Skiing is a game of fractions. You blink, you catch an edge, you hesitate for a nanosecond, and suddenly you’re hugging your teammate in the finish area instead of standing on the box.
Speaking of hugs, that moment between Shiffrin and Johnson at the bottom wasn’t about disappointment. It was about respect. The Austrians (Ariane Raedler and Katharina Huber) were celebrating a surprise gold, but the cameras caught the real emotion in the U.S. camp.
The Giant Slalom Stumble
Rewind to Sunday, and the vibe was eerily similar. The giant slalom is Shiffrin’s bread and butter, but the mountain had other plans. She finished her second run in sixth place, watching the medal hopes evaporate in the Italian air.
It’s tough to watch someone who has won everything struggle to win this specific thing right now. Shiffrin has 108 World Cup victories. She has slalom records that might stand until we’re all watching the Olympics on Mars. But the Games? They’re fickle beasts.

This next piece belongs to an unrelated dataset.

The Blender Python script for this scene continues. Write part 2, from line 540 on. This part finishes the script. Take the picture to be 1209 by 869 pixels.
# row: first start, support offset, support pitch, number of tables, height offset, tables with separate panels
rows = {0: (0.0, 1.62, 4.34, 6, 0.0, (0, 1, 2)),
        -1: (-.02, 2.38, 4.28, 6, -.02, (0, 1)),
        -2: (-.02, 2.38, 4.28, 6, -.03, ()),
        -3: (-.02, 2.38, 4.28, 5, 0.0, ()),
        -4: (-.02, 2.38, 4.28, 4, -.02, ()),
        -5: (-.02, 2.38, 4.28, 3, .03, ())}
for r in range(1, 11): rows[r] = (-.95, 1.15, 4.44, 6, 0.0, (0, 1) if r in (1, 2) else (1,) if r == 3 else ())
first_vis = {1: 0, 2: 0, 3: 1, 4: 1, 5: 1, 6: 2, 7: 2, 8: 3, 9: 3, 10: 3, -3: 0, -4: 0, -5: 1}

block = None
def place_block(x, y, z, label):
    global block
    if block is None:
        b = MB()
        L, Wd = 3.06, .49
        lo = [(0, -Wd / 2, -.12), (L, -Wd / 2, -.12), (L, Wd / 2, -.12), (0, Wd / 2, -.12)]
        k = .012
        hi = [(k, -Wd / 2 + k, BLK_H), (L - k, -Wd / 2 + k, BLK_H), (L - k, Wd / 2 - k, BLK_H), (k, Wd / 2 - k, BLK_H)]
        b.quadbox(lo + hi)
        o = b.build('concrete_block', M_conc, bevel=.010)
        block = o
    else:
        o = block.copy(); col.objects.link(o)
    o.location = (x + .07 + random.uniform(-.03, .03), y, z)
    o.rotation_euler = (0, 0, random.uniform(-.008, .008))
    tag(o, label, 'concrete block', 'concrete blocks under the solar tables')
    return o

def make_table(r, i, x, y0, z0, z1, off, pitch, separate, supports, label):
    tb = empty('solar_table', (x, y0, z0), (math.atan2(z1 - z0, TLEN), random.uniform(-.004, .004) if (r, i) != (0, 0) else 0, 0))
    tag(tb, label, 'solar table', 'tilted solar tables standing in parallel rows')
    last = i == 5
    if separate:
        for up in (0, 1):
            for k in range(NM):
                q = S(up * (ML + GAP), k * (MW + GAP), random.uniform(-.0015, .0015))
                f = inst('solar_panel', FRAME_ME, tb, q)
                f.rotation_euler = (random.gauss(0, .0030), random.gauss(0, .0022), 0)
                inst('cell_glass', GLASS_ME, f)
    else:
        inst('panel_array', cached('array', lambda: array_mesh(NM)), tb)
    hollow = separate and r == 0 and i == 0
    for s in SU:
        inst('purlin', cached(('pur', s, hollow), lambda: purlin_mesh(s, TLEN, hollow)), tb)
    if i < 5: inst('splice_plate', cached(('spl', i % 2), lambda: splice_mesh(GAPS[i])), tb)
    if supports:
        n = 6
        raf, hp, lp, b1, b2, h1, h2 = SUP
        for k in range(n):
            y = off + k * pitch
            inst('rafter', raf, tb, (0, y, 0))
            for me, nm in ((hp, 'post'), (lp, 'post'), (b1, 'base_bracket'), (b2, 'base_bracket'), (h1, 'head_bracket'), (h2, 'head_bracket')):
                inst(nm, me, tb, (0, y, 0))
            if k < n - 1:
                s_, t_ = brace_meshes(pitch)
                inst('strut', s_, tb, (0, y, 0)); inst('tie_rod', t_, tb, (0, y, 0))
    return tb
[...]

We saw the cracks in the armor, too. Shiffrin, who usually keeps it cool, calm, and collected, got teary-eyed thinking about the coaches and the journey. That’s the human side we often forget when we’re obsessing over medal counts. These aren’t robots strapped to fiberglass; they’re people carrying the weight of a nation on their shoulders.
One Last Shot At Redemption
So, where does that leave us? Shiffrin has one bullet left in the chamber: the individual slalom on Wednesday. If there is any event where she can silence the noise and remind everyone why she’s on the Mount Rushmore of skiing, it’s this one.
Her teammates, Moltzan and Wiles, proved that the U.S. team is deep, grabbing their first Olympic medals in the team combined. That’s a massive win for the program. But all eyes remain fixed on #65.
Can she shake off the “drought” narrative? Can she find that perfect run that has eluded her for two straight Olympics? Or is this just how the cookie crumbles sometimes? Whatever happens on Wednesday, don’t change the channel. Because if sports have taught us anything, it’s that the comeback is always better than the winning streak. And Shiffrin is due.